◆ Task data ◆
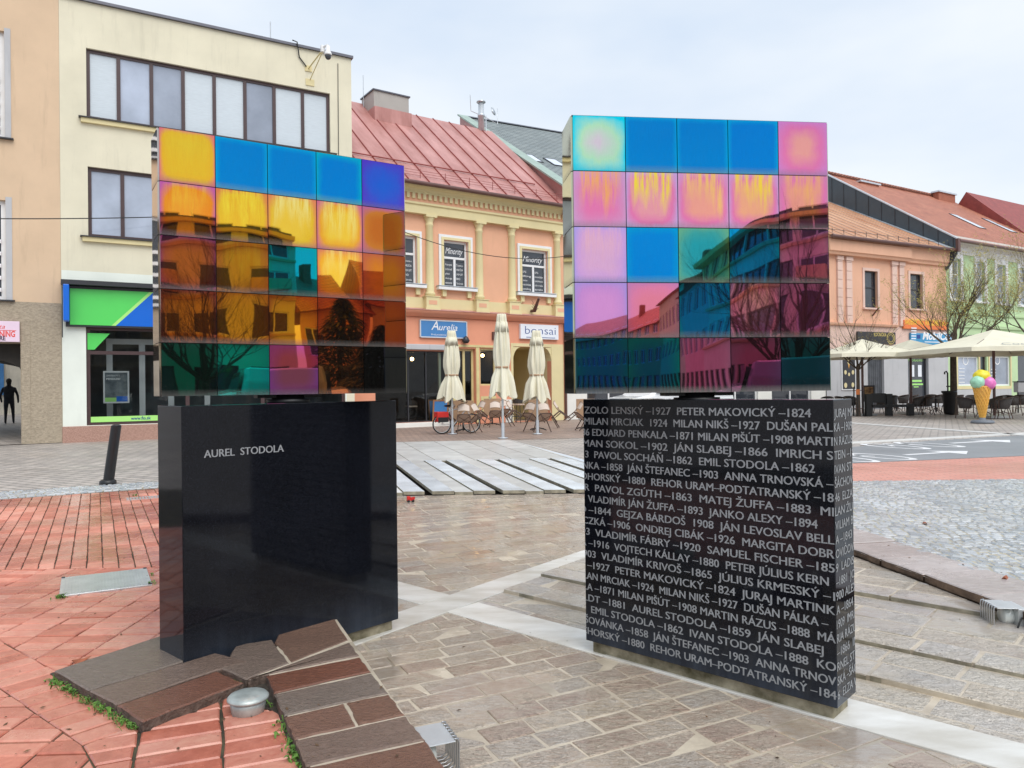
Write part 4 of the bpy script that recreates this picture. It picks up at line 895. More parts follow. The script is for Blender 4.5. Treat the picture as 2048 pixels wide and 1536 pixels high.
b_ = MB(); b_.box(r_[0], r_[1], 0, .03, r_[2], r_[3]); b_.build('frame', M['whitefr'], po, bevel=.008)
b_ = MB(); b_.quad(*[(x, -.003, z) for x, z in ((r_[0] + .05, r_[2] + .05), (r_[1] - .05, r_[2] + .05), (r_[1] - .05, r_[3] - .05), (r_[0] + .05, r_[3] - .05))]); b_.build('print', mat('poster_print', (.05, .09, .14), .4, var=.6, vs=3.5, col2=(.24, .27, .28)), po)
b_ = MB(); b_.quad((r_[0] + .05, -.005, r_[2] + .05), ((r_[0] + r_[1]) / 2, -.005, r_[2] + .05), ((r_[0] + r_[1]) / 2, -.005, r_[2] + .18), (r_[0] + .05, -.005, r_[2] + .18)); b_.build('green_block', M['lime'], po)
b_ = MB(); b_.quad(((r_[0] + r_[1]) / 2, -.005, r_[2] + .05), (r_[1] - .05, -.005, r_[2] + .05), (r_[1] - .05, -.005, r_[2] + .22), ((r_[0] + r_[1]) / 2, -.005, r_[2] + .22)); b_.build('blue_block', M['blue'], po)
b_ = MB(); write(b_, 'ZARÁBAJTE S', r_[0] + .09, r_[0] + .46, r_[3] - .17, .05, y=-.006); write(b_, 'PENIAZE?', r_[0] + .09, r_[0] + .48, r_[3] - .28, .06, y=-.006, bold=.02); b_.build('lettering', M['whitetxt'], po)
# surveillance camera on its bracket
cc = thing('security_camera', 'white dome security camera on a raking bracket near the roof edge', 'camera', fB.w(0, 0), fB.a)
ax, az = fB.p(617, 137, -.02); bx_, bz_ = fB.p(620, 160, -.02); ex, ez = fB.p(651, 101, -1.1)
b_ = MB(); b_.tube([(ax, -.02, az), (ex - .1, -1.05, ez)], .028, n=6); b_.tube([(bx_, -.02, bz_), (ex - .08, -1.05, ez - .02)], .02, n=6); b_.box(bx_ - .15, bx_ + .15, -.03, -.002, bz_ - .2, bz_ + .03); b_.box(ax - .12, ax + .12, -.03, -.002, az - .1, az + .1); b_.build('bracket', M['creamtrim'], cc)
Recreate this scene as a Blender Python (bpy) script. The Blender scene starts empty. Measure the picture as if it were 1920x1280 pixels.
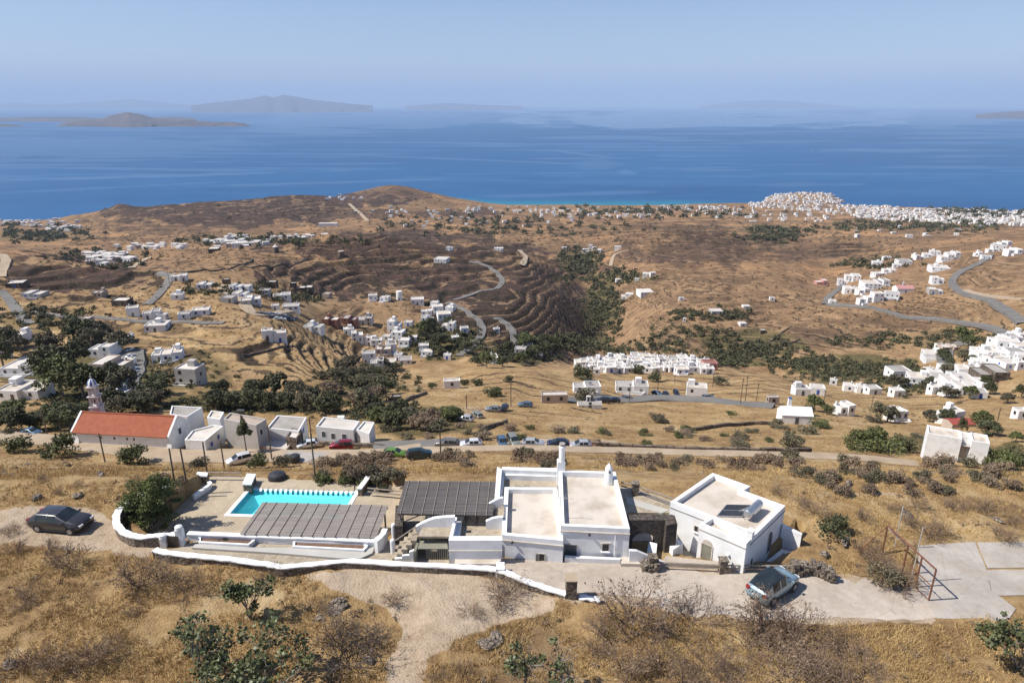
import bpy, bmesh, math, random
import numpy as np
from math import radians as R, sin, cos, tan, pi

C = bpy.context.scene
COL = C.collection
# ------------------------------------------------------------------ camera
TILT = 19.15
HC = 30.0
cam_d = bpy.data.cameras.new('camera')
cam = bpy.data.objects.new('camera', cam_d)
COL.objects.link(cam)
cam.location = (0, 0, HC)
cam.rotation_euler = (R(90 - TILT), 0, 0)
cam_d.sensor_width = 36
cam_d.lens = 24
cam_d.clip_start = 0.5
cam_d.clip_end = 400000
C.camera = cam
# ------------------------------------------------------------------ sky, sun, exposure
SUN_EL, SUN_AZ = 50.0, 185.5          # azimuth = direction towards the sun, degrees from +X, ccw
w = bpy.data.worlds.new('World')
C.world = w
w.use_nodes = True
nt = w.node_tree
bg = nt.nodes['Background']
sky = nt.nodes.new('ShaderNodeTexSky')
sky.sky_type = 'NISHITA'
sky.sun_disc = False
sky.sun_elevation = R(SUN_EL)
sky.sun_rotation = R(90 - SUN_AZ)
sky.altitude = 300
sky.air_density = 1.0
sky.dust_density = 0.1
sky.ozone_density = 5.0
tint = nt.nodes.new('ShaderNodeMixRGB'); tint.blend_type = 'MULTIPLY'; tint.inputs[0].default_value = 1.0; tint.inputs[2].default_value = (0.93, 0.835, 0.865, 1)   # the slightly violet blue of a dry summer sky
nt.links.new(sky.outputs[0], tint.inputs[1]); nt.links.new(tint.outputs[0], bg.inputs[0])
bg.inputs[1].default_value = 0.112
sd = bpy.data.lights.new('sun', 'SUN')
sd.energy = 5.0
sd.angle = R(0.5)
sd.color = (1.0, 0.945, 0.86)
sun = bpy.data.objects.new('sun', sd)
COL.objects.link(sun)
sun.rotation_euler = (R(90 - SUN_EL), 0, R(SUN_AZ + 90))
vs_ = C.view_settings
vs_.view_transform = 'Standard'
try: vs_.look = 'None'
except Exception: pass
vs_.exposure = 0.34
vs_.gamma = 1.0
vs_.use_curve_mapping = False
C.render.engine = 'CYCLES'
cy = C.cycles
cy.use_denoising = True
cy.max_bounces = 6
cy.diffuse_bounces = 2
cy.glossy_bounces = 2
cy.transmission_bounces = 3
cy.transparent_max_bounces = 12
cy.volume_bounces = 1
cy.caustics_reflective = False
cy.caustics_refractive = False

# ------------------------------------------------------------------ picture geometry -> place
cT, sT = cos(R(TILT)), sin(R(TILT))
def vv(row): return (640 - row) / 1280.0
def T(row):
    v = vv(row); return (sT - v * cT) / (cT + v * sT)
def K(row): return cT + vv(row) * sT
def P(px, py, z=0.0):
    y = (HC - z) / T(py)
    return (y * ((px - 960) / 1280.0) / K(py), y)
def to_px(x, y, z):
    t = (HC - z) / y
    v = (sT - t * cT) / (cT + t * sT)
    return 960 + 1280 * (x / y) * (cT + v * sT), 640 - 1280 * v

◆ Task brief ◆
Without the pictures, return the listing above from its first line through the line that has "from math import".

◆ Full answer ◆
Write part 4 of the bpy script that recreates this picture. It picks up at line 895. More parts follow. The script is for Blender 4.5. Treat the picture as 2048 pixels wide and 1536 pixels high.
b_ = MB(); b_.box(r_[0], r_[1], 0, .03, r_[2], r_[3]); b_.build('frame', M['whitefr'], po, bevel=.008)
b_ = MB(); b_.quad(*[(x, -.003, z) for x, z in ((r_[0] + .05, r_[2] + .05), (r_[1] - .05, r_[2] + .05), (r_[1] - .05, r_[3] - .05), (r_[0] + .05, r_[3] - .05))]); b_.build('print', mat('poster_print', (.05, .09, .14), .4, var=.6, vs=3.5, col2=(.24, .27, .28)), po)
b_ = MB(); b_.quad((r_[0] + .05, -.005, r_[2] + .05), ((r_[0] + r_[1]) / 2, -.005, r_[2] + .05), ((r_[0] + r_[1]) / 2, -.005, r_[2] + .18), (r_[0] + .05, -.005, r_[2] + .18)); b_.build('green_block', M['lime'], po)
b_ = MB(); b_.quad(((r_[0] + r_[1]) / 2, -.005, r_[2] + .05), (r_[1] - .05, -.005, r_[2] + .05), (r_[1] - .05, -.005, r_[2] + .22), ((r_[0] + r_[1]) / 2, -.005, r_[2] + .22)); b_.build('blue_block', M['blue'], po)
b_ = MB(); write(b_, 'ZARÁBAJTE S', r_[0] + .09, r_[0] + .46, r_[3] - .17, .05, y=-.006); write(b_, 'PENIAZE?', r_[0] + .09, r_[0] + .48, r_[3] - .28, .06, y=-.006, bold=.02); b_.build('lettering', M['whitetxt'], po)
# surveillance camera on its bracket
cc = thing('security_camera', 'white dome security camera on a raking bracket near the roof edge', 'camera', fB.w(0, 0), fB.a)
ax, az = fB.p(617, 137, -.02); bx_, bz_ = fB.p(620, 160, -.02); ex, ez = fB.p(651, 101, -1.1)
b_ = MB(); b_.tube([(ax, -.02, az), (ex - .1, -1.05, ez)], .028, n=6); b_.tube([(bx_, -.02, bz_), (ex - .08, -1.05, ez - .02)], .02, n=6); b_.box(bx_ - .15, bx_ + .15, -.03, -.002, bz_ - .2, bz_ + .03); b_.box(ax - .12, ax + .12, -.03, -.002, az - .1, az + .1); b_.build('bracket', M['creamtrim'], cc)
Recreate this scene as a Blender Python (bpy) script. The Blender scene starts empty. Measure the picture as if it were 1920x1280 pixels.
import bpy, bmesh, math, random
import numpy as np
from math import radians as R, sin, cos, tan, pi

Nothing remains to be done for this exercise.